A plethora of resources stands dormant while she explores the social aspects of teenagerhood. While she has completed bits of her portfolio on College in Colorado’s website, tolerated some Itransition and my ongoing attempts at working through the Self-Advocacy Compensatory Skills checklist … the fascinating PLAN test results (PLAN is an ACT prep test for sophomore year which also takes a stab at suggesting potential careers based on interests and skills) sits somewhere trapped in her room. The high school tutoring center has yet to see her waltz in for some ACT prep time using some program they are dying to try. The one motivating factor we seem to enjoy is…: “Can I drive?”   Hmmm. Can I use that as leverage for prep time? It is her decision to go to college or not, but that training might teach her something valuable about how how she learns in her last few years in high school. Can I use her “drive to drive”somehow to create opportunities to meet more adults in a variety of fields… so she isn’t stuck with what she is familiar with as a 16 year old?

While I wish I had the Delorean in Back to the Future, I know we were busy packing other things into her childhood. We didn’t miss the lessons on love, loss and letting go. Dreaming is a solitary activity though, and I can’t follow her there. Even if I could go back in time, where would we have packed more experiences in? (Plus there is no telling what I would screw up back in the 2000’s. What do we call that decade, anyway?) I hold my tongue for new parents, because there venue is the here and now.
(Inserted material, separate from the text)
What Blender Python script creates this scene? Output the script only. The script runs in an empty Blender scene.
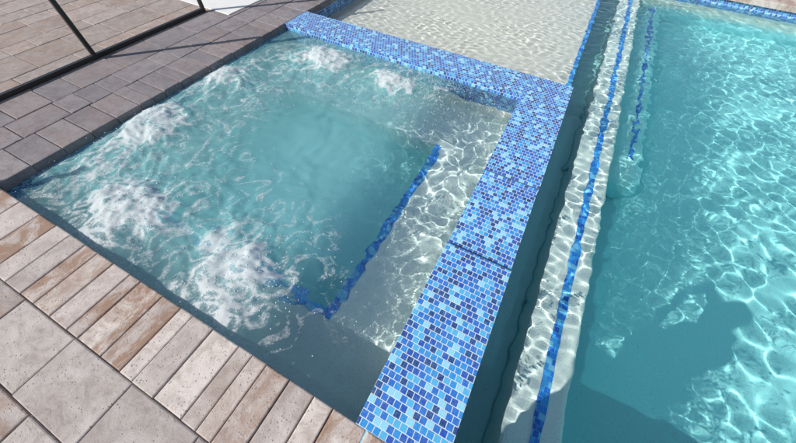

As one mom said, “I just want to get through dinner with a two year old.” Somewhere between ages two and 16, I hope I have left the door open for this daughter to ask and receive support as she needs it. It’s time to give her the keys (most of the time) but look alive in the passenger seat, asking questions to get her thinking in the brief parking lots left between drives.

Editor’s note: Maddie did exercise some self-advocacy skills a few years ago, insisting that she proof each article that talked about her specifically. This message has been approved.